[start PROVIDED MATERIAL]
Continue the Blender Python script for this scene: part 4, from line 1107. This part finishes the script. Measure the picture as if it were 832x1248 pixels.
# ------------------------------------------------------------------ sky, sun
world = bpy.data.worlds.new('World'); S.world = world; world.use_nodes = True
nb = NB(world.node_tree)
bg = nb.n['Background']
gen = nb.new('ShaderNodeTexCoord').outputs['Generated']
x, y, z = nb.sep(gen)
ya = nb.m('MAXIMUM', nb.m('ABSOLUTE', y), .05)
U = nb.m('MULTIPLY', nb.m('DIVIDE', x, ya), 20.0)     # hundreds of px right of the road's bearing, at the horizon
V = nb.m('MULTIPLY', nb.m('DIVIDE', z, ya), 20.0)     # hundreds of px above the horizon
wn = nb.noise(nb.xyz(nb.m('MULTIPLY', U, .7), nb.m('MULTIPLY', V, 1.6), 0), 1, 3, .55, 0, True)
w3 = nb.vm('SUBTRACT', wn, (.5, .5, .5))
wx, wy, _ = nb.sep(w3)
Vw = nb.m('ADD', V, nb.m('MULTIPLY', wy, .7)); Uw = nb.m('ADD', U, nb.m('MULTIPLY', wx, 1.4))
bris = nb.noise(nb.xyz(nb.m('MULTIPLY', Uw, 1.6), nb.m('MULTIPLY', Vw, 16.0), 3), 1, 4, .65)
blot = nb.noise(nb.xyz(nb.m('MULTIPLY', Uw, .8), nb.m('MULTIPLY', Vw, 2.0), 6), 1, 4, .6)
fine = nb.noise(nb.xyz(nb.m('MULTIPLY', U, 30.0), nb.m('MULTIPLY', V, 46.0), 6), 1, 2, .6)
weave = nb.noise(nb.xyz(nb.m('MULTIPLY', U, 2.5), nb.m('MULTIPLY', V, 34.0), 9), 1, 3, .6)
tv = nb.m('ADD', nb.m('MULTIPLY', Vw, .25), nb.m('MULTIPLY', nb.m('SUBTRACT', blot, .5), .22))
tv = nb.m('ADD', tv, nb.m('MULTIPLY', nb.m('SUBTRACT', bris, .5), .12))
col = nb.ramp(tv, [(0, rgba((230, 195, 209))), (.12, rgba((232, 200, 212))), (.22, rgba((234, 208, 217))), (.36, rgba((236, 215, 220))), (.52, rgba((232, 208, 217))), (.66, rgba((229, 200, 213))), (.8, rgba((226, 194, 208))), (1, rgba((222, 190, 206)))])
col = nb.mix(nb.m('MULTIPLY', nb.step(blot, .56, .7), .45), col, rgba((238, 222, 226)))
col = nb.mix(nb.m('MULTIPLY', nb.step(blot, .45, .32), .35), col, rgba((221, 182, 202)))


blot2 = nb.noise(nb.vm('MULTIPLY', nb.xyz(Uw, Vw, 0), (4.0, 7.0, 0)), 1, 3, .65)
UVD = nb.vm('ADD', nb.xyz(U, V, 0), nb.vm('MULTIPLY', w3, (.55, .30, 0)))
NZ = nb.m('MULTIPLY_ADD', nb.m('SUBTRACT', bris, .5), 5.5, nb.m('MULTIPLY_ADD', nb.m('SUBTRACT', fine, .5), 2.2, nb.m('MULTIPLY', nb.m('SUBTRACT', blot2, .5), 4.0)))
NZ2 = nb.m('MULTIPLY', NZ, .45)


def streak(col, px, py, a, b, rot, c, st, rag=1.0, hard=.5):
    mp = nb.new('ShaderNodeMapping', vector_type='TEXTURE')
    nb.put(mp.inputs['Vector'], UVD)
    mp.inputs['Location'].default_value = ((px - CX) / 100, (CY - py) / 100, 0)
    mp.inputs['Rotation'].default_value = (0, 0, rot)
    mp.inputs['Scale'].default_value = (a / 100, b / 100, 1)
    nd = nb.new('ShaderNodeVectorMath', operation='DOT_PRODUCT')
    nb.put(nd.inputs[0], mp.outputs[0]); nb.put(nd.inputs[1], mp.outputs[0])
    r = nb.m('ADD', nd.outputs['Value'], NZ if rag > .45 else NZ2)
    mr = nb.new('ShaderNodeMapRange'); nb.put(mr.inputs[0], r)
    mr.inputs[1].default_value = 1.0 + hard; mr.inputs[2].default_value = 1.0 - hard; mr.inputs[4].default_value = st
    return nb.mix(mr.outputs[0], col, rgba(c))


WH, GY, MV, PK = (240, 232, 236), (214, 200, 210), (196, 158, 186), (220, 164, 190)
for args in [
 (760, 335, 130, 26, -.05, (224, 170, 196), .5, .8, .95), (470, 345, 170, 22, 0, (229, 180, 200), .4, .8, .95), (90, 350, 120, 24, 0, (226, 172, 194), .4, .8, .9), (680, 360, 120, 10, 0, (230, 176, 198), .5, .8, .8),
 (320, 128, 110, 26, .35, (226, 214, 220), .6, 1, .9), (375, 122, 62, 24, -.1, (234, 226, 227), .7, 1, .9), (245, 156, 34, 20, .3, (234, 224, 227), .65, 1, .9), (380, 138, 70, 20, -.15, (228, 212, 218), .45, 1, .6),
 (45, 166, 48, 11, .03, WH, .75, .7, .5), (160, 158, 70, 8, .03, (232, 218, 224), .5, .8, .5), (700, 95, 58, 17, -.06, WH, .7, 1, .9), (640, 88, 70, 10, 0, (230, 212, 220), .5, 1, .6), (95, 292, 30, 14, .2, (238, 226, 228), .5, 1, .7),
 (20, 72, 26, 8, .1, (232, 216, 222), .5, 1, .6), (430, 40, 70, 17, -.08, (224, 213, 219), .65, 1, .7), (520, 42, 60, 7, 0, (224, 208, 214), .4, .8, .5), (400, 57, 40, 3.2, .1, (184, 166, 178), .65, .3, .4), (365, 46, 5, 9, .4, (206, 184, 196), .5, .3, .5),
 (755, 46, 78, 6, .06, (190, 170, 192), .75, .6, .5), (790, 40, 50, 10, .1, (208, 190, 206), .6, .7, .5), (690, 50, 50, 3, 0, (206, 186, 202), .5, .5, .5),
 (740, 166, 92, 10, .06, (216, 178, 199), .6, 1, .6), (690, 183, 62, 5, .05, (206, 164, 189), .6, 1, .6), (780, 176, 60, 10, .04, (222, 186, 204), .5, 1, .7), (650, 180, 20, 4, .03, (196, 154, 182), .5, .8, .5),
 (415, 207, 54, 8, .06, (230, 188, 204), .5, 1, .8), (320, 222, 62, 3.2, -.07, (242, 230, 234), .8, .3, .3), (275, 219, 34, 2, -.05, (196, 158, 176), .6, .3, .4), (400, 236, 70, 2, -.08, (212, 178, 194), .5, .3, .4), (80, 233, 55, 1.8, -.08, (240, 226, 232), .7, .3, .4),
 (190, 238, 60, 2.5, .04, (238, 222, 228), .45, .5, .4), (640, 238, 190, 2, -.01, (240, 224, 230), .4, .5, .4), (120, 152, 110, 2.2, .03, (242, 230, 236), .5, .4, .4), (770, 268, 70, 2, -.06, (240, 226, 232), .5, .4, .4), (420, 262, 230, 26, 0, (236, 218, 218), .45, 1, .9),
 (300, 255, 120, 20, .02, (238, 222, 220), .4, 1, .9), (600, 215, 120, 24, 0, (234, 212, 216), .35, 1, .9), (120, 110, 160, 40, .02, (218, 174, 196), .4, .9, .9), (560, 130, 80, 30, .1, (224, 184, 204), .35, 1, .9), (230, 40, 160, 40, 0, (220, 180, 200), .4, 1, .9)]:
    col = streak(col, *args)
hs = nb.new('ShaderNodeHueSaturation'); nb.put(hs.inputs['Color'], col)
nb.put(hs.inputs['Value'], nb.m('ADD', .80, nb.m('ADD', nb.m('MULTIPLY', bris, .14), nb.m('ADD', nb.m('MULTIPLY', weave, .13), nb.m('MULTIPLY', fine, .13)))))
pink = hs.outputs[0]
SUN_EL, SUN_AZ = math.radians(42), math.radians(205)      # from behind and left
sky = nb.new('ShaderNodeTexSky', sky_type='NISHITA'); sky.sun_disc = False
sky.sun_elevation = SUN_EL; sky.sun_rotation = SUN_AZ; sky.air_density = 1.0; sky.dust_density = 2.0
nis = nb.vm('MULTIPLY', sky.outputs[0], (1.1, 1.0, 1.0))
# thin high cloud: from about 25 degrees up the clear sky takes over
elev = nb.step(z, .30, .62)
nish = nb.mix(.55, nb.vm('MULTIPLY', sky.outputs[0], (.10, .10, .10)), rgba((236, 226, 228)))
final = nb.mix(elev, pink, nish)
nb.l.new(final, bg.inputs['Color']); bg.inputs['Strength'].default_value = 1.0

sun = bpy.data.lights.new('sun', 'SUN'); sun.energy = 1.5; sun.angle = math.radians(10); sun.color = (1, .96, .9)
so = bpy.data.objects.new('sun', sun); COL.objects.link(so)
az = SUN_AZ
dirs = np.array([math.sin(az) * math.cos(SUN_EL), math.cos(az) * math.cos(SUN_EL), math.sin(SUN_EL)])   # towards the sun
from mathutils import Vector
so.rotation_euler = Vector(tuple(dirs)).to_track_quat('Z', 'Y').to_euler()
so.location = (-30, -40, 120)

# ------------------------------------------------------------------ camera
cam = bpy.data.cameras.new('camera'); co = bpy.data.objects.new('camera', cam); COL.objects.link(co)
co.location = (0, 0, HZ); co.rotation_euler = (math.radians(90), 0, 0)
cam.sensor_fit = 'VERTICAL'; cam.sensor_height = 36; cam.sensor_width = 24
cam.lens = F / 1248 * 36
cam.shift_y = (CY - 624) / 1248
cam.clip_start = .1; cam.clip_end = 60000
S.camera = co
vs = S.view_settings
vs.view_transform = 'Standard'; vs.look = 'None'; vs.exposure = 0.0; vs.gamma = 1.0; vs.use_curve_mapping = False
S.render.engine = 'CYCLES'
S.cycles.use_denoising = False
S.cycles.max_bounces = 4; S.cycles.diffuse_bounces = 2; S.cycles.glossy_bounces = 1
[end PROVIDED MATERIAL]
§ **GIVEN TASK**: Reproduce each line holding the word "from".

§ **SOLUTION TO THE EXERCISE**:
Continue the Blender Python script for this scene: part 4, from line 1107. This part finishes the script. Measure the picture as if it were 832x1248 pixels.
SUN_EL, SUN_AZ = math.radians(42), math.radians(205)      # from behind and left
# thin high cloud: from about 25 degrees up the clear sky takes over
from mathutils import Vector